The regulations make it compulsory for any provider of exchanges for crypto-currencies to apply the usual due diligence procedures, applying to people, companies, trusts and other organisations so that the true beneficial ownership of such crypto-currencies can be identified. Enhanced due diligence will apply when dealing with high-risk customers as well as an obligation to report suspicious activity. Digital wallet providers and exchanges will now also be subject to registration for the purposes of compliance. That said, compliance across small to medium sized companies is not expected to be widespread for some years yet due to extent of the obligations that will need to be met.

Implications for practitioners

With cases involving cryptocurrencies already coming before the court and with the dramatic rise in crime associated with them, they can’t be far from becoming a more regular feature of our day-to-day practices. Costs to the public purse may be the only block on seeing them becoming even more of a feature. I have barely outlined the complex process of the creation and issuing of money in a given cryptocurrency but, if there is an issue in a case as to their ownership or value, practitioners will need to have a good understanding of the currencies. Experts will need to be almost routinely engaged.

One area where there will be clear implications will be in POCA proceedings. Cryptocurrencies will fall to be declared as assets which can and should form part of any confiscation order. In this instance the value of those assets may be critical to a defendant. Given the comparative volatility and flux of all cryptocurrencies, the value of them will need to be assessed regularly, even on the day of any hearing itself.

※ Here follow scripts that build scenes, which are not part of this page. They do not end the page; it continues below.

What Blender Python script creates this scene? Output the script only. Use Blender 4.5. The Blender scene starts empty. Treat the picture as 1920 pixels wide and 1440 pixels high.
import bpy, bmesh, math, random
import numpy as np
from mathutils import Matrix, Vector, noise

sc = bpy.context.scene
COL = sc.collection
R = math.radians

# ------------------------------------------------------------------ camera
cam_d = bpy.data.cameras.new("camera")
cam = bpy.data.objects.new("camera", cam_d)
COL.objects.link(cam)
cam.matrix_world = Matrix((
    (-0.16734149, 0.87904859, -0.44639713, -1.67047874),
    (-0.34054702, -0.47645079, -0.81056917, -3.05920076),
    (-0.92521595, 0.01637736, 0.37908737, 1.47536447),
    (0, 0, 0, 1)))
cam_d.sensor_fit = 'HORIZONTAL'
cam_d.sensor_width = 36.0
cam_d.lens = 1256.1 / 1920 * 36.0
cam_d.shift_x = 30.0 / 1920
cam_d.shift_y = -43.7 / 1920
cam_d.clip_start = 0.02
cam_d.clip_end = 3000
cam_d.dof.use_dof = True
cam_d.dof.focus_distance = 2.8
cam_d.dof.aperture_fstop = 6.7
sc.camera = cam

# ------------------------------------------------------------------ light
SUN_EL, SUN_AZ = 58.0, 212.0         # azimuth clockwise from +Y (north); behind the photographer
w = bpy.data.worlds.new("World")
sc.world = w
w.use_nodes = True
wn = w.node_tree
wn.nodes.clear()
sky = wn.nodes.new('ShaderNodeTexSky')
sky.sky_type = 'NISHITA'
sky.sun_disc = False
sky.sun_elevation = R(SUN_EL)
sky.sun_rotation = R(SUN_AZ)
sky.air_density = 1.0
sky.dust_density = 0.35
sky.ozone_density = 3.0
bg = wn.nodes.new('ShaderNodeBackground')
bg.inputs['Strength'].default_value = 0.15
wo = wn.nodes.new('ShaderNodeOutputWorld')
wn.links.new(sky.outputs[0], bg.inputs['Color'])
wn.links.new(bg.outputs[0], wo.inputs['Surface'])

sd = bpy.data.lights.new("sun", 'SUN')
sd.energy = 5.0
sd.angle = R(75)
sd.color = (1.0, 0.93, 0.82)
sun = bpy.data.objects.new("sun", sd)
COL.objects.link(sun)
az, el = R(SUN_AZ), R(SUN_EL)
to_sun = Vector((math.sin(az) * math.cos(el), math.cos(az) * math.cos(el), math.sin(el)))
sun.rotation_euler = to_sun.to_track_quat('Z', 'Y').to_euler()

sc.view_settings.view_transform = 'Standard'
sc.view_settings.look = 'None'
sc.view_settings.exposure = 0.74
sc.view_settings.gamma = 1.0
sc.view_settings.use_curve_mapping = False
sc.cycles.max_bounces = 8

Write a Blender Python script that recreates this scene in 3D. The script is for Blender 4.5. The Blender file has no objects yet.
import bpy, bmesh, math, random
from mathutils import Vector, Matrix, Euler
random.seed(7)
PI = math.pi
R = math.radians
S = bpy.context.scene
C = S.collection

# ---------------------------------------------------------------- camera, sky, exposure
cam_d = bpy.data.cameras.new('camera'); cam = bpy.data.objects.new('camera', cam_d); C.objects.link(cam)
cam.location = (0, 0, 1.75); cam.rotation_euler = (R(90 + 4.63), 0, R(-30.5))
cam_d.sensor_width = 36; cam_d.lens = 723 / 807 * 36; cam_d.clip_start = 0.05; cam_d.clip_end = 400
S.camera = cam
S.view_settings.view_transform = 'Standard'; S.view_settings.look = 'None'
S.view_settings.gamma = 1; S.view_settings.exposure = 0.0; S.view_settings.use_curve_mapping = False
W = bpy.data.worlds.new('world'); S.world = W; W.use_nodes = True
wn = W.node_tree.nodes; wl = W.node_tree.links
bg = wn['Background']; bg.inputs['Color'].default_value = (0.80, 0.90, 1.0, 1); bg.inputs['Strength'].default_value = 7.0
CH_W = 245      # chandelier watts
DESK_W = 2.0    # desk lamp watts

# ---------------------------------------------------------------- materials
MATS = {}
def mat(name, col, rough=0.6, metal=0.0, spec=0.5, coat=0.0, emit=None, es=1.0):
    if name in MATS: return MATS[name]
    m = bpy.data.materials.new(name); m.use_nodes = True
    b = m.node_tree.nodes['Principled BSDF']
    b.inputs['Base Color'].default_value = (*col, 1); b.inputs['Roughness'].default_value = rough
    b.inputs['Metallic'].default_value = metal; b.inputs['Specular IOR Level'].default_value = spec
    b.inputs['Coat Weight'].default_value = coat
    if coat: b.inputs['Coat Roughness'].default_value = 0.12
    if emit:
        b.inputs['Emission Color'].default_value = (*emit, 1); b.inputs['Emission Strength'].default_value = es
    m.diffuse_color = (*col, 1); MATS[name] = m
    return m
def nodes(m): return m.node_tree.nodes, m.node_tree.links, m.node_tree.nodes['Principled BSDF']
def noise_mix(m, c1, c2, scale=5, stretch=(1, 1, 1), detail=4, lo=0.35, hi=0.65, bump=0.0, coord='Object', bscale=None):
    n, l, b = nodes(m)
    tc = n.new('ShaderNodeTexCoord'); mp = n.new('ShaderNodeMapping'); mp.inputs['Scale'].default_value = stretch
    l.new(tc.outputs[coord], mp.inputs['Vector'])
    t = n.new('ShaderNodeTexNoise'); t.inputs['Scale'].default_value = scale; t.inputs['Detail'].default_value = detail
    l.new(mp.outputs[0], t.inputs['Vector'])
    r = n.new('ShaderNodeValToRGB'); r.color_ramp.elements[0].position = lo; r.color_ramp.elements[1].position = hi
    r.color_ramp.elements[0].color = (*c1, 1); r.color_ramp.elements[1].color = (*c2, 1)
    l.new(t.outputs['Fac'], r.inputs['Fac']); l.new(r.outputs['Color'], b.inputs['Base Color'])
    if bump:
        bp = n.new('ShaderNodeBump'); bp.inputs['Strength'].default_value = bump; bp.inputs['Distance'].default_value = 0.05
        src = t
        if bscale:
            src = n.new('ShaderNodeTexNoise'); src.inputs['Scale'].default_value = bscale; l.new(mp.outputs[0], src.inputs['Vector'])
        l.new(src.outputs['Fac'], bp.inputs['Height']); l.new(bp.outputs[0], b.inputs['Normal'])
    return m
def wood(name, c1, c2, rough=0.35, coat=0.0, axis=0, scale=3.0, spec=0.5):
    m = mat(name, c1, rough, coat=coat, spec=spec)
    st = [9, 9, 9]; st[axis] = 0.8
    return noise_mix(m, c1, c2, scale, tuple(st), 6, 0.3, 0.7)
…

What may seem to a financial investigator to be a silk purse may in fact be a sow’s ear and vice-versa.

Only time will tell as to what, if any further regulation is imposed on the use of cryptocurrencies. Whilst it cannot be in doubt that their use by the criminal underworld is increasing, it may be that the costs of detection and investigation are significant factors deterring investigators from prosecution. How their use is dealt with inside of the courtroom remains to be seen.